Requirements = Copy out lines with the word "scene" from the material that follows.

Supplied information =
::::
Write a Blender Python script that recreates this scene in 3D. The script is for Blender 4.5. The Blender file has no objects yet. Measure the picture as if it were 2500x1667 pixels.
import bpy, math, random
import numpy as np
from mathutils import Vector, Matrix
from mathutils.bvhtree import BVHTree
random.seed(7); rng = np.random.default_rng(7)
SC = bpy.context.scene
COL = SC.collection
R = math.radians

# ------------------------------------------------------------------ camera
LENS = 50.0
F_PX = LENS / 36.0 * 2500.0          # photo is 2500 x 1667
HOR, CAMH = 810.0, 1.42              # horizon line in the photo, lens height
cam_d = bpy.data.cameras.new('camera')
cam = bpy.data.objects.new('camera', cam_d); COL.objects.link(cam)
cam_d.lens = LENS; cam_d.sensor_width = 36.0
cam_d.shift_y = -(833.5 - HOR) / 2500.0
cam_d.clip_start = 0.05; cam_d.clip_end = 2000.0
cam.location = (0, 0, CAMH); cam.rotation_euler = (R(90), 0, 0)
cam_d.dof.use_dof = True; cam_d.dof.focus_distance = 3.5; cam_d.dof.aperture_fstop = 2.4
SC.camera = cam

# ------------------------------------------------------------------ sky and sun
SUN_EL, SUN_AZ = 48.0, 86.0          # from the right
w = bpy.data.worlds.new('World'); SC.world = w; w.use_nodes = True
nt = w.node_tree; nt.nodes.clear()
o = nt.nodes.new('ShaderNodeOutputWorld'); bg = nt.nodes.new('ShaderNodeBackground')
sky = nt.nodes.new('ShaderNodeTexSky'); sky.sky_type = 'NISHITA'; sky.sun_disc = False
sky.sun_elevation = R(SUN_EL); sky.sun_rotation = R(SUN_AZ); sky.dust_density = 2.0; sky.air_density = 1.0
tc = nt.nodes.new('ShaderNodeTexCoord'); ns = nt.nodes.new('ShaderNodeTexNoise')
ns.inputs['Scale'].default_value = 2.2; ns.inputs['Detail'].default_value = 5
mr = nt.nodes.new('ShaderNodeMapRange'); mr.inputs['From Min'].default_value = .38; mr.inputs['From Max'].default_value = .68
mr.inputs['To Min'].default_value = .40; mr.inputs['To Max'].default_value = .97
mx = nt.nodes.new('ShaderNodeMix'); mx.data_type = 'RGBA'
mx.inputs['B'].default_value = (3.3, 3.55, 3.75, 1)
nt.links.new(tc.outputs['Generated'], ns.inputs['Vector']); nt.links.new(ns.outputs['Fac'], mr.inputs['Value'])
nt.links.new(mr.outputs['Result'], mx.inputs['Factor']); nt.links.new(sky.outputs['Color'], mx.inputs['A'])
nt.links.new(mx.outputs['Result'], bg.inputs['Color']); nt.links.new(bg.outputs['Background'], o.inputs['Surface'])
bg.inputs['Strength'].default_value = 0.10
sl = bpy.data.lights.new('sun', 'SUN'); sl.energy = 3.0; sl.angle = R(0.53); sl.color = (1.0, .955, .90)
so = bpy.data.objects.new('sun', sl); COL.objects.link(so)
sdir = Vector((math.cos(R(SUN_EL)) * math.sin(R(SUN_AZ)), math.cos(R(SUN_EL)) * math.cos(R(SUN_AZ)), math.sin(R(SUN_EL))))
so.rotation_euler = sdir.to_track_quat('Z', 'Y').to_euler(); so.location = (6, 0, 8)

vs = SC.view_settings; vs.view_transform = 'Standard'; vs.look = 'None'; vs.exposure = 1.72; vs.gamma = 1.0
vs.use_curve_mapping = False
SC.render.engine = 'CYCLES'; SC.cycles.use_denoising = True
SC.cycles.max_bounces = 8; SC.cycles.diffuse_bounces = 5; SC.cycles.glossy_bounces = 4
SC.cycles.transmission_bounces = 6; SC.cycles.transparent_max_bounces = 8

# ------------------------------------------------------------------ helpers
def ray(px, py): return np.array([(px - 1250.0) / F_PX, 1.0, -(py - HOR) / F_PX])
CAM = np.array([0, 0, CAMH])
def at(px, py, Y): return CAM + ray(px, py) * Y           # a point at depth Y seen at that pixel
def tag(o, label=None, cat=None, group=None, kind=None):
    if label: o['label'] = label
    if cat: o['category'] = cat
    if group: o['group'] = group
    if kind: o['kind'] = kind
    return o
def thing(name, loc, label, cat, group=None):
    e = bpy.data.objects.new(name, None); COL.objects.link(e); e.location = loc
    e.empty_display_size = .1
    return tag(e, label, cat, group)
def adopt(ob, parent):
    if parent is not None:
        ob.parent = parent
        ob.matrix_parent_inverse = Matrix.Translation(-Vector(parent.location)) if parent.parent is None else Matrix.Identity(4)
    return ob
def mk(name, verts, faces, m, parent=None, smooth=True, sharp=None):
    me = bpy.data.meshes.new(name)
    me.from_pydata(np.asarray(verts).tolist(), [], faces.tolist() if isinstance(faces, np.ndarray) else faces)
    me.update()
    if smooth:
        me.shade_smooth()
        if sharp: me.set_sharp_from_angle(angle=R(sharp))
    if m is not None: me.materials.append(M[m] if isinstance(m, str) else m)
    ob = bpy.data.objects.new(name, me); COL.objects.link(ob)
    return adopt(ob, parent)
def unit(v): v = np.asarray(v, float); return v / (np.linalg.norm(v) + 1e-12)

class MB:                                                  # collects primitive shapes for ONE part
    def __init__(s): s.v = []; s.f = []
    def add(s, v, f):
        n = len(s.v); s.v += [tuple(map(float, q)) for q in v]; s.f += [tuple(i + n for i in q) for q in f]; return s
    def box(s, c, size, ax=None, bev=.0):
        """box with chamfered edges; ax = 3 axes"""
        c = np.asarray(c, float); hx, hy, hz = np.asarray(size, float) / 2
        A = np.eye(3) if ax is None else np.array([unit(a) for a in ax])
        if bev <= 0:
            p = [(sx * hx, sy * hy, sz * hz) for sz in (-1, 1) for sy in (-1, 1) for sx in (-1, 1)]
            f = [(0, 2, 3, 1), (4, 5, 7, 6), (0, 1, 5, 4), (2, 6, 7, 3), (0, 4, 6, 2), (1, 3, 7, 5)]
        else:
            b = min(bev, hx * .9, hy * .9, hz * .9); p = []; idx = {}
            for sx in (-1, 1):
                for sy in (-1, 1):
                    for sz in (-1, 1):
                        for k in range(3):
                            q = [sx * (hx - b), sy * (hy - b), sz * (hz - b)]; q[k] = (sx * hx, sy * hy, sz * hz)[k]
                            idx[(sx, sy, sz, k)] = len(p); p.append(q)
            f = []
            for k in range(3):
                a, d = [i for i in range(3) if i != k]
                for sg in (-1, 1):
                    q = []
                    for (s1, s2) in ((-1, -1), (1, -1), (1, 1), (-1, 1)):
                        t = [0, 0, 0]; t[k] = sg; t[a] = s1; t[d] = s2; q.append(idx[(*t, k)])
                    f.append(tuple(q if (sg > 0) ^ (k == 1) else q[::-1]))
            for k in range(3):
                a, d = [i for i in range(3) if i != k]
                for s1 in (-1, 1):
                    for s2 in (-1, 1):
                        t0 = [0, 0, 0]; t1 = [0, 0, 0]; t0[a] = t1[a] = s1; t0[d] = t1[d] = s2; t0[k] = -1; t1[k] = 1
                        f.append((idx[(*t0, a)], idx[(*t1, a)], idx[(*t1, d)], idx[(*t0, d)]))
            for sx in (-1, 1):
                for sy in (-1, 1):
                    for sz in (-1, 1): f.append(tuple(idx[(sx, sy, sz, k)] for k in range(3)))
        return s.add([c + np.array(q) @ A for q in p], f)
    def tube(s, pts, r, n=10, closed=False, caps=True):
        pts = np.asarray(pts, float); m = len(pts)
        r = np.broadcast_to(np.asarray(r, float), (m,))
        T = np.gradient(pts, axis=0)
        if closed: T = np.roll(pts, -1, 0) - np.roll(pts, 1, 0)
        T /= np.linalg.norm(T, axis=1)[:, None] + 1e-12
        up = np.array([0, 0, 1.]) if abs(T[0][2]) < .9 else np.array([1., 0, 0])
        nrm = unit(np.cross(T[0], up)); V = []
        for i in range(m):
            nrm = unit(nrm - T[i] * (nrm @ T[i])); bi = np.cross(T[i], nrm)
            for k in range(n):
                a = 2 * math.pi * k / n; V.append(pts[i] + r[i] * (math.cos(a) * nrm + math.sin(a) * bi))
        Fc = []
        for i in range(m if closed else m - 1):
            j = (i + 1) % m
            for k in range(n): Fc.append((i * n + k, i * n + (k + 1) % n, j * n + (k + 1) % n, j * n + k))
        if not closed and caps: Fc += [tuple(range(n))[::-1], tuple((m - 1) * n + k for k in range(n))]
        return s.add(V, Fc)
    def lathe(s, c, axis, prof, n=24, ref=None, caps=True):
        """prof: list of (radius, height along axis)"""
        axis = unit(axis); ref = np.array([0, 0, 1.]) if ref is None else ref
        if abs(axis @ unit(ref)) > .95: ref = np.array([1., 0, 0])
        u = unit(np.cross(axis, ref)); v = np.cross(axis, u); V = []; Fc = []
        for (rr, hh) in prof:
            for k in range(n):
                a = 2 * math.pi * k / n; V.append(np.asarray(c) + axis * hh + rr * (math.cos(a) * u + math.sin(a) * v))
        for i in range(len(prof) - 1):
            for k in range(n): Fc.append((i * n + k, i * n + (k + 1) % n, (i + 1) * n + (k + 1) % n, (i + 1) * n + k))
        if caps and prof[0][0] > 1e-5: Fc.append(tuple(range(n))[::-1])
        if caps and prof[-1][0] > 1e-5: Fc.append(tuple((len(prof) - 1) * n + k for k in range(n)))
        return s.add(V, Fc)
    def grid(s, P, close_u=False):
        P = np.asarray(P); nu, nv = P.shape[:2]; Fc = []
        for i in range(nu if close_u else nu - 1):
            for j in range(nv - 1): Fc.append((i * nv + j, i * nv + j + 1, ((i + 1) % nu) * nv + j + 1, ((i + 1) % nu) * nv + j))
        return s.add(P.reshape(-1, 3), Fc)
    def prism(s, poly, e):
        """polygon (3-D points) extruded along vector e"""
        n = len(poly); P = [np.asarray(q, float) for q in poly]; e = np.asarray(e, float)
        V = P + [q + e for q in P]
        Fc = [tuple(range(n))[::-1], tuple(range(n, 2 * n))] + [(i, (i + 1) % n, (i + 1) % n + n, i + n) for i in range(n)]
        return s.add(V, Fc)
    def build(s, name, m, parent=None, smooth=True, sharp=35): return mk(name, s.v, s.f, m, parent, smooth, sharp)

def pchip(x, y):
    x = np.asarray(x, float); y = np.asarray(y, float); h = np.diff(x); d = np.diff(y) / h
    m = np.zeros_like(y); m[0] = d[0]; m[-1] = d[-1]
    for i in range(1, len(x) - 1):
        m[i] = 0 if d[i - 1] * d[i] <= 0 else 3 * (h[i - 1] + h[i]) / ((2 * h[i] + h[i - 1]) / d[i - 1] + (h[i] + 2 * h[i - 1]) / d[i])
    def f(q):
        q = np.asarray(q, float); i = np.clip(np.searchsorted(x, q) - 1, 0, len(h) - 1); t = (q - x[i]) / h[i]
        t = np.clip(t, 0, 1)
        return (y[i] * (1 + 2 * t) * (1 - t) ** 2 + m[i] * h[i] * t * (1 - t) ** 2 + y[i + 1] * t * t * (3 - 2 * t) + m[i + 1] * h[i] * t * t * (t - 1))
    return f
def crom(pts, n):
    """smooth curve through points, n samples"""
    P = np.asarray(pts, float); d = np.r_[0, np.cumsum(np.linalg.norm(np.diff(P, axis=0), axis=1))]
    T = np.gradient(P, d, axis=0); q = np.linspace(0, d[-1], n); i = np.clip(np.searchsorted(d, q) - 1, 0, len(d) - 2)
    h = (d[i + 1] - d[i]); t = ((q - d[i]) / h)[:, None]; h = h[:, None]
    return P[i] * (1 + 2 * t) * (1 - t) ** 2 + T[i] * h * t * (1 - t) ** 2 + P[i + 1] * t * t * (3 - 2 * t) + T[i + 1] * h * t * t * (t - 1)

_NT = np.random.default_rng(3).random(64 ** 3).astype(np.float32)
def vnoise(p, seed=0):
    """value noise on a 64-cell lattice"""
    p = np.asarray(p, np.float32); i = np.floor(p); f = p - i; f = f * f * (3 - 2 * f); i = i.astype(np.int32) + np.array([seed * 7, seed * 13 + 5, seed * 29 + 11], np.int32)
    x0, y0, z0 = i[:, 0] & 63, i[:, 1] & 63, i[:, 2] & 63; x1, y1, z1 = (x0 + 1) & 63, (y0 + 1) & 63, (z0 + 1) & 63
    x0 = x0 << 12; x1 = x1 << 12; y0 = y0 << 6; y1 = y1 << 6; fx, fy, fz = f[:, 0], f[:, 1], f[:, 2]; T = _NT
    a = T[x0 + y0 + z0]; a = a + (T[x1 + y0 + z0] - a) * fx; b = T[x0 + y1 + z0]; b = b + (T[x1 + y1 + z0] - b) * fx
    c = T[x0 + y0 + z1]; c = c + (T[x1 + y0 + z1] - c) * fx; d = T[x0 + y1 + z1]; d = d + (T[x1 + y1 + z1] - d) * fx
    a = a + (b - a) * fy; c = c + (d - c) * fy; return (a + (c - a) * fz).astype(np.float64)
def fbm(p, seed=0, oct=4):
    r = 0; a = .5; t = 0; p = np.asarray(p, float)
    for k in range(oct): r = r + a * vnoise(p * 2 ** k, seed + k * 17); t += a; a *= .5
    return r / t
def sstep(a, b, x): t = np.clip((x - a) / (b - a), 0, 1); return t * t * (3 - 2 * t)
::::
Task result =
Write a Blender Python script that recreates this scene in 3D. The script is for Blender 4.5. The Blender file has no objects yet. Measure the picture as if it were 2500x1667 pixels.
SC = bpy.context.scene